Wheatley stated that the FSA needs sanctioning powers to punish those who manipulated Libor, which is used in a vast number of global financial transactions totalling at least $300trillion.

“This is not a London issue. This is a global issue and is why I have been working in partnership with my counterparts in the United States, Japan, Switzerland, the European Union and elsewhere,” he said.

The scandal erupted in June when Barclays bank was fined £290 million by British and US regulators for attempted manipulation of Libor and Euribor inter-bank rates between 2005 and 2009. The London Interbank Offered Rate (Libor) is used all over the world, affecting the amount banks, businesses and individuals pay to borrow money. Euribor is the euro-zone equivalent.

The FSA on Friday argued for a new regulatory structure for the Libor interest rate process, which will include “criminal sanctions for those who attempt to manipulate it.”

Libor submissions must be supported by “relevant trade data” and “proper record-keeping with greater rigour and transparency,” Wheatley said in his speech.

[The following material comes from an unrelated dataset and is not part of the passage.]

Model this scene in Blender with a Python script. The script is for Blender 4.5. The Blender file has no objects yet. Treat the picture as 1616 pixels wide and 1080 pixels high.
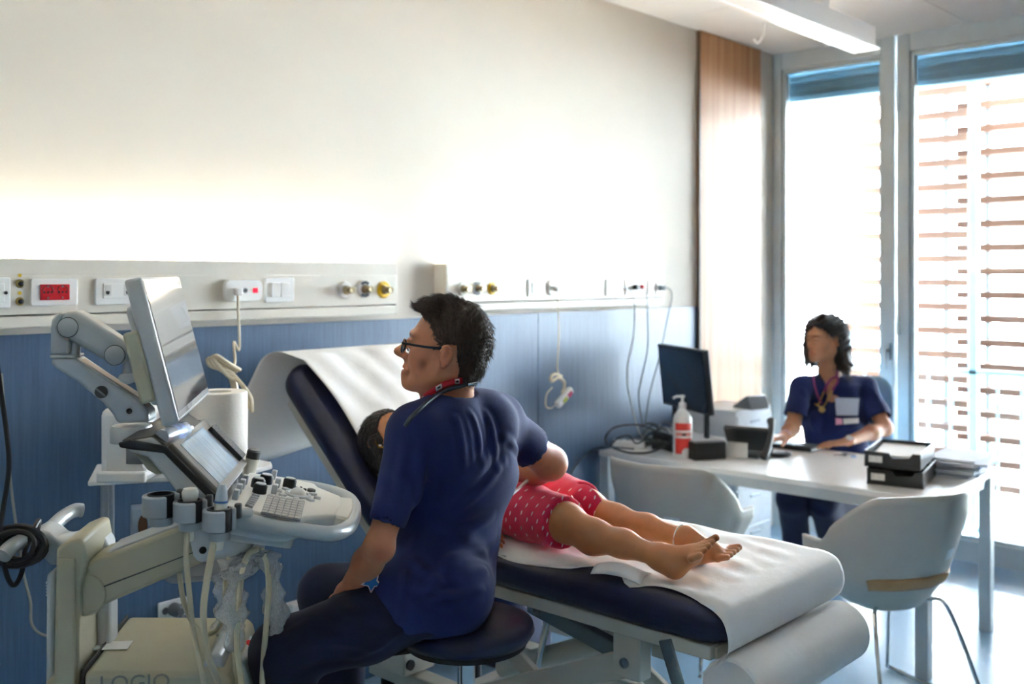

He added: “There is a lack of a comprehensive sanctions regime to ensure that those who manipulated the rate are brought to book.”

Barclays was the first bank to be fined as part of a global investigation into manipulation of interest rates that are crucial to operating financial and global markets.

The Barclays scandal led to the resignations of Barclay’s Chief Executive Bob Diamond, Chairman Marcus Agius and Chief Operating Officer Jerry del Missier.